When you add up the challenges that humanity faces, the brunt of them falls on cities. Rising sea levels, flooding, earthquake/tsunamis, water supplies, transportation, power, jobs, governance—there's no safety in numbers; instead, with numbers come vulnerability. Speaking as a geologist, I naturally ascribe all this to life on a dynamic planet.
Many experts have been urging cities to adopt resilience as a goal. Resilience is like robust good health in you or me, helping us avoid injury, cope with health threats, recover quickly and adapt to changes. Resilience is not defined by emergencies, it's what we do between crises to get ready for them. Resilience is the coursework for which catastrophes are the final exams.
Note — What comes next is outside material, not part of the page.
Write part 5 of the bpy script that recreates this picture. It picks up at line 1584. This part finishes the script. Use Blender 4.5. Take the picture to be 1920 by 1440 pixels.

As the Rockefeller Foundation puts it, "Resilience is the capacity of individuals, communities and systems to survive, adapt, and grow in the face of stress and shocks, and even transform when conditions require it."
When the Rockefeller Foundation turned 100 this year, the New York nonprofit decided to launch a $100 million project called 100 Resilient Cities. Applications opened in May, and the first 33 winning cities were announced on Tuesday. The geological hazards they face include earthquakes, tsunamis, rising sea level, landslides, drought, flood, erosion and more. These in turn threaten the cities' human and technological frameworks, on top of the intrinsic instabilities of growing population centers.
Of these first 33 cities, 11 are in the United States and 5 are in California. One is Los Angeles, of course. The other four are not just in the Bay Area, but have common borders: Alameda, Berkeley, Oakland and San Francisco. Instantly, the Bay Area has become a unique and high-stakes experiment. (The remaining six U.S. cities are Boulder, El Paso, Jacksonville, New Orleans, New York and Norfolk.)
A hundred million dollars across 100 cities gives each one a million dollars in support. In return, the cities "commit to developing or implementing a city-wide resilience plan" and hire a Chief Resilience Officer in the city government. Those two things should pretty much eat up the seed money. In addition, the cities will be offered "solutions to spur investments and financing for resilient infrastructure, information technology tools, and policy models for resilience-enabling laws and regulations." Finally, the cities must collaborate with each other, presumably via some online forum.